What is needed = Pick out the lines containing "that".
* Begin *
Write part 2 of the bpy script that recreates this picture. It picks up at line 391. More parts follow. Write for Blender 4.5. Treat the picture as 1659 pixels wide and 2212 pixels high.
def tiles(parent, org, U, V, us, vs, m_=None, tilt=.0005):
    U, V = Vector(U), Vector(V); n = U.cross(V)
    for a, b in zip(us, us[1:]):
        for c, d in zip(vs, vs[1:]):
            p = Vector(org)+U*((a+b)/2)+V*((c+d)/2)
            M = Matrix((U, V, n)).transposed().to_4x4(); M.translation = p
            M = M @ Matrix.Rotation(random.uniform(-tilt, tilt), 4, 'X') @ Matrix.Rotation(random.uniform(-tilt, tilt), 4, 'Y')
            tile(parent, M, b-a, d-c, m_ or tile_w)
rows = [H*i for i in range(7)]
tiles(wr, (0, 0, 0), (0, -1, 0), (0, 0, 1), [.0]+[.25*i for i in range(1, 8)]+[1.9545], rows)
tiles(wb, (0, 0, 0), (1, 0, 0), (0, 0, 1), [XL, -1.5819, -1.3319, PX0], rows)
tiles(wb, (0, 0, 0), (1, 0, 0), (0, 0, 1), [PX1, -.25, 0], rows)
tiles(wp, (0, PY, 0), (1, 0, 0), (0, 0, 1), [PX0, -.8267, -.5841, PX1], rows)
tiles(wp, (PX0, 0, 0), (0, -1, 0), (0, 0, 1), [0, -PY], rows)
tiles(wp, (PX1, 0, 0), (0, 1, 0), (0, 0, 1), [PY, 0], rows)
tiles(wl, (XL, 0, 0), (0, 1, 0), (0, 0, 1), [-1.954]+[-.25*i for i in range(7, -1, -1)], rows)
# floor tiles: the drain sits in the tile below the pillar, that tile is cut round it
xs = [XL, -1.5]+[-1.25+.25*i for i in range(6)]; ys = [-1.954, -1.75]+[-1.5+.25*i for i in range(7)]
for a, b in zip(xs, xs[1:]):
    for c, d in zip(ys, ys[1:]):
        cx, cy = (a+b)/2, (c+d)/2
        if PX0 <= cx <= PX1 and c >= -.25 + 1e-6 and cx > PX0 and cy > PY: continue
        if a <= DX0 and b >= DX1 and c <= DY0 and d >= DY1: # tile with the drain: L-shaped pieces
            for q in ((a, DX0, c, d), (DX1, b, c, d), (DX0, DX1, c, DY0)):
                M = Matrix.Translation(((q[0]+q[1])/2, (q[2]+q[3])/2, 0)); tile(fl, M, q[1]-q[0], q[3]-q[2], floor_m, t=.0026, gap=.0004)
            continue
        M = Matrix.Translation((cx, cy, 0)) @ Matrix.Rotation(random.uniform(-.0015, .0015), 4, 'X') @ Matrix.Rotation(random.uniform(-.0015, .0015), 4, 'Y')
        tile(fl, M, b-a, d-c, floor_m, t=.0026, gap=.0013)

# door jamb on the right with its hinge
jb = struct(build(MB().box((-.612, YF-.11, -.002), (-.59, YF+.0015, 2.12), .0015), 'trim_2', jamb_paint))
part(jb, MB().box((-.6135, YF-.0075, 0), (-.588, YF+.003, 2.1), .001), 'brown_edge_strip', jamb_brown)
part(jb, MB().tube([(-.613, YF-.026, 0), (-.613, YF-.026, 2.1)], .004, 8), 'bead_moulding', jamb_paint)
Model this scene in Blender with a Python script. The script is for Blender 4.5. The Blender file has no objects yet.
* End *
Answer to the task =
Write part 2 of the bpy script that recreates this picture. It picks up at line 391. More parts follow. Write for Blender 4.5. Treat the picture as 1659 pixels wide and 2212 pixels high.
# floor tiles: the drain sits in the tile below the pillar, that tile is cut round it